清涼感のある香りをもつクロモジは、その枝が楊枝に加工され、お茶席などで和菓子に添えて出されることでご存じの方もおられるでしょう。
今回使用している黒文字茶は、高知県の四万十川源流域で育つクロモジの葉と枝が使われています。筆者は高知県のアンテナショップで出会いました。ふつうに抽出して飲んでも、清涼感が清々しい和製ハーブティーとして、とても美味しく頂くことができます。
箱の説明書きにおおよそ従い、ティーバッグ1個を128ccのお湯で抽出します。(箱の説明に忠実に従えば1杯が120ccですが、128ccのお湯で抽出すればティーバッグ1つでモクテルを4杯作れますので、筆者はお湯128ccで抽出しています。)


・スパイス入りビネガー
ビネガーは、あればリンゴ酢がおすすめです。今回はリンゴ酢が手元にないので、角のない味わいの、熟成赤ワインビネガーを使用しました。ドリンクの材料として使う前に、一晩くらい、スパイス(シナモン、八角、赤唐辛子、クローブなどお好みで)をビネガーに漬けておきます。ピリッと辛い感じを出したいので赤唐辛子を使用していますが、苦手な方は外して下さい。

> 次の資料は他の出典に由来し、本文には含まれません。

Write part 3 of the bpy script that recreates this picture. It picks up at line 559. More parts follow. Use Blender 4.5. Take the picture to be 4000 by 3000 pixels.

写真がわかりにくくて申し訳ないですが、筆者はビネガーを小瓶にとり、そこでスパイスと合わせています。



★モクテル「梅&黒もじ茶」の作り方
【下準備】
材料は冷やしておきます。氷を入れずに作るドリンクですので、事前に冷蔵庫でよく冷やします。
黒文字茶は抽出し、冷やしておきます。ビネガーはスパイスを浸漬しておきます(ひと晩くらい)。ビネガーは1杯の使用量が数滴ですので、必ずしも冷やさなくてOKです。
【組み立て】
材料を容器に全て入れ、混ぜ合わせます。入れる順番はどれが先でも構いませんが、強炭酸は最後です。炭酸を入れる前にマドラーなどで材料を混ぜて、炭酸を入れたら、最後にもう一度軽く混ぜます。炭酸が抜けるのを防ぐために、炭酸を入れたあとはあまり混ぜません。用意しておいた提供用のグラスにドリンクを注ぎます。
材料を合わせる容器として、筆者は画像のような透明のプラカップを使用しています。